* Records supplied *
☆ ☆ ☆ ☆
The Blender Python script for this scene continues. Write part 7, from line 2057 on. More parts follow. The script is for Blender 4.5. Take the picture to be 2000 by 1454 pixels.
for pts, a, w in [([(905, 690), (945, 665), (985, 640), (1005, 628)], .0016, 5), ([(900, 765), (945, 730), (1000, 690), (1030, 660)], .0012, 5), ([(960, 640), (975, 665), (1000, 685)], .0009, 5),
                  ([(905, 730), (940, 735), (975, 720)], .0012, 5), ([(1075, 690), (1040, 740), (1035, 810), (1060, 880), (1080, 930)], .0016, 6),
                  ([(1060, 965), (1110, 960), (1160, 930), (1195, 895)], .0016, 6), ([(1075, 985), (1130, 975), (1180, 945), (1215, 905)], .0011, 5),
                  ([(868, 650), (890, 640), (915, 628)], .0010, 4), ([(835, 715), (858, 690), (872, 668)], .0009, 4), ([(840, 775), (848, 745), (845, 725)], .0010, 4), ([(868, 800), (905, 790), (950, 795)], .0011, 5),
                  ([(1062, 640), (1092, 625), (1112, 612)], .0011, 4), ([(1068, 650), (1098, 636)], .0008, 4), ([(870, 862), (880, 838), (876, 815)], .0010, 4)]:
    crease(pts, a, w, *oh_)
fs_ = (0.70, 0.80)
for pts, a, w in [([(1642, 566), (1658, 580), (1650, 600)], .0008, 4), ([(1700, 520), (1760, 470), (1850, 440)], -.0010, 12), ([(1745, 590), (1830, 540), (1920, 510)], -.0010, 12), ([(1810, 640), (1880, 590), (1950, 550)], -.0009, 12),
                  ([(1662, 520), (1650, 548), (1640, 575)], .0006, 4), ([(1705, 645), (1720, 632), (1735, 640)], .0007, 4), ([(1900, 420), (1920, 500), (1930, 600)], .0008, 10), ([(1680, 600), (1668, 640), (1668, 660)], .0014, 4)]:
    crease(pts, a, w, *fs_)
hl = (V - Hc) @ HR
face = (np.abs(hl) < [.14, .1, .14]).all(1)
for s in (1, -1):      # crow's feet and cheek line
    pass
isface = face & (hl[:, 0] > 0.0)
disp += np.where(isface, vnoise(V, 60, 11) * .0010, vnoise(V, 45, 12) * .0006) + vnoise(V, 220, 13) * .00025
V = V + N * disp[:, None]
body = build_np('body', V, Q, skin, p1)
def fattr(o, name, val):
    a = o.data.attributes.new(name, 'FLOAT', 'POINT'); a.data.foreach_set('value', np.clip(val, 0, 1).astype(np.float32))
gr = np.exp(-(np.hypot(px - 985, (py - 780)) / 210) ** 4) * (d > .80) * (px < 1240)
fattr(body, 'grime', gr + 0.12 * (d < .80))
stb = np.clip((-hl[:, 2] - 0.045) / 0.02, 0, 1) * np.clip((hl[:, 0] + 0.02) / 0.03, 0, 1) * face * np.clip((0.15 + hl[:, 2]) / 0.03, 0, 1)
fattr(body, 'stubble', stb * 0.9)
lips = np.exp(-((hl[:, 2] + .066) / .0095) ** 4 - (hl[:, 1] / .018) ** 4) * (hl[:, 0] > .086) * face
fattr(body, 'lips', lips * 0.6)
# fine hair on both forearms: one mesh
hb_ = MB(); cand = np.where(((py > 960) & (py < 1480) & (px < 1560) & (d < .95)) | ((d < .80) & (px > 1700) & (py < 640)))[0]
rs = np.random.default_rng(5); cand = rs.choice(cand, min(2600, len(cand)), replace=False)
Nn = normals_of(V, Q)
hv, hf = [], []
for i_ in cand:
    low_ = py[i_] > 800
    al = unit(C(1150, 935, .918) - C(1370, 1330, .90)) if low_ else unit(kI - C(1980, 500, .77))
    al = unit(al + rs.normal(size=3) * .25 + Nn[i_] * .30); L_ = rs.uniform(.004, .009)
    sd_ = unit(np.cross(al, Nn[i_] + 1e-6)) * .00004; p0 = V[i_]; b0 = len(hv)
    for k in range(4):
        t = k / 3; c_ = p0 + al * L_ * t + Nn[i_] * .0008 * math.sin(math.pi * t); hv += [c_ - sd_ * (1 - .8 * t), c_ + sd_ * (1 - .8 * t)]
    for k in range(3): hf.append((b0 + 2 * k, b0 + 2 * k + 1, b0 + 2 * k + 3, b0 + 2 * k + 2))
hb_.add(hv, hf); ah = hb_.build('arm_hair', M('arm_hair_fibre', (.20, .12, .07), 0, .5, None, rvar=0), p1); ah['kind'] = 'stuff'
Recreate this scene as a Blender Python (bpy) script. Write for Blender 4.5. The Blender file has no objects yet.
☆ ☆ ☆ ☆
* Direction *
Type the whole listing again, unaltered.

* Right answer *
The Blender Python script for this scene continues. Write part 7, from line 2057 on. More parts follow. The script is for Blender 4.5. Take the picture to be 2000 by 1454 pixels.
for pts, a, w in [([(905, 690), (945, 665), (985, 640), (1005, 628)], .0016, 5), ([(900, 765), (945, 730), (1000, 690), (1030, 660)], .0012, 5), ([(960, 640), (975, 665), (1000, 685)], .0009, 5),
                  ([(905, 730), (940, 735), (975, 720)], .0012, 5), ([(1075, 690), (1040, 740), (1035, 810), (1060, 880), (1080, 930)], .0016, 6),
                  ([(1060, 965), (1110, 960), (1160, 930), (1195, 895)], .0016, 6), ([(1075, 985), (1130, 975), (1180, 945), (1215, 905)], .0011, 5),
                  ([(868, 650), (890, 640), (915, 628)], .0010, 4), ([(835, 715), (858, 690), (872, 668)], .0009, 4), ([(840, 775), (848, 745), (845, 725)], .0010, 4), ([(868, 800), (905, 790), (950, 795)], .0011, 5),
                  ([(1062, 640), (1092, 625), (1112, 612)], .0011, 4), ([(1068, 650), (1098, 636)], .0008, 4), ([(870, 862), (880, 838), (876, 815)], .0010, 4)]:
    crease(pts, a, w, *oh_)
fs_ = (0.70, 0.80)
for pts, a, w in [([(1642, 566), (1658, 580), (1650, 600)], .0008, 4), ([(1700, 520), (1760, 470), (1850, 440)], -.0010, 12), ([(1745, 590), (1830, 540), (1920, 510)], -.0010, 12), ([(1810, 640), (1880, 590), (1950, 550)], -.0009, 12),
                  ([(1662, 520), (1650, 548), (1640, 575)], .0006, 4), ([(1705, 645), (1720, 632), (1735, 640)], .0007, 4), ([(1900, 420), (1920, 500), (1930, 600)], .0008, 10), ([(1680, 600), (1668, 640), (1668, 660)], .0014, 4)]:
    crease(pts, a, w, *fs_)
hl = (V - Hc) @ HR
face = (np.abs(hl) < [.14, .1, .14]).all(1)
for s in (1, -1):      # crow's feet and cheek line
    pass
isface = face & (hl[:, 0] > 0.0)
disp += np.where(isface, vnoise(V, 60, 11) * .0010, vnoise(V, 45, 12) * .0006) + vnoise(V, 220, 13) * .00025
V = V + N * disp[:, None]
body = build_np('body', V, Q, skin, p1)
def fattr(o, name, val):
    a = o.data.attributes.new(name, 'FLOAT', 'POINT'); a.data.foreach_set('value', np.clip(val, 0, 1).astype(np.float32))
gr = np.exp(-(np.hypot(px - 985, (py - 780)) / 210) ** 4) * (d > .80) * (px < 1240)
fattr(body, 'grime', gr + 0.12 * (d < .80))
stb = np.clip((-hl[:, 2] - 0.045) / 0.02, 0, 1) * np.clip((hl[:, 0] + 0.02) / 0.03, 0, 1) * face * np.clip((0.15 + hl[:, 2]) / 0.03, 0, 1)
fattr(body, 'stubble', stb * 0.9)
lips = np.exp(-((hl[:, 2] + .066) / .0095) ** 4 - (hl[:, 1] / .018) ** 4) * (hl[:, 0] > .086) * face
fattr(body, 'lips', lips * 0.6)
# fine hair on both forearms: one mesh
hb_ = MB(); cand = np.where(((py > 960) & (py < 1480) & (px < 1560) & (d < .95)) | ((d < .80) & (px > 1700) & (py < 640)))[0]
rs = np.random.default_rng(5); cand = rs.choice(cand, min(2600, len(cand)), replace=False)
Nn = normals_of(V, Q)
hv, hf = [], []
for i_ in cand:
    low_ = py[i_] > 800
    al = unit(C(1150, 935, .918) - C(1370, 1330, .90)) if low_ else unit(kI - C(1980, 500, .77))
    al = unit(al + rs.normal(size=3) * .25 + Nn[i_] * .30); L_ = rs.uniform(.004, .009)
    sd_ = unit(np.cross(al, Nn[i_] + 1e-6)) * .00004; p0 = V[i_]; b0 = len(hv)
    for k in range(4):
        t = k / 3; c_ = p0 + al * L_ * t + Nn[i_] * .0008 * math.sin(math.pi * t); hv += [c_ - sd_ * (1 - .8 * t), c_ + sd_ * (1 - .8 * t)]
    for k in range(3): hf.append((b0 + 2 * k, b0 + 2 * k + 1, b0 + 2 * k + 3, b0 + 2 * k + 2))
hb_.add(hv, hf); ah = hb_.build('arm_hair', M('arm_hair_fibre', (.20, .12, .07), 0, .5, None, rvar=0), p1); ah['kind'] = 'stuff'
Recreate this scene as a Blender Python (bpy) script. Write for Blender 4.5. The Blender file has no objects yet.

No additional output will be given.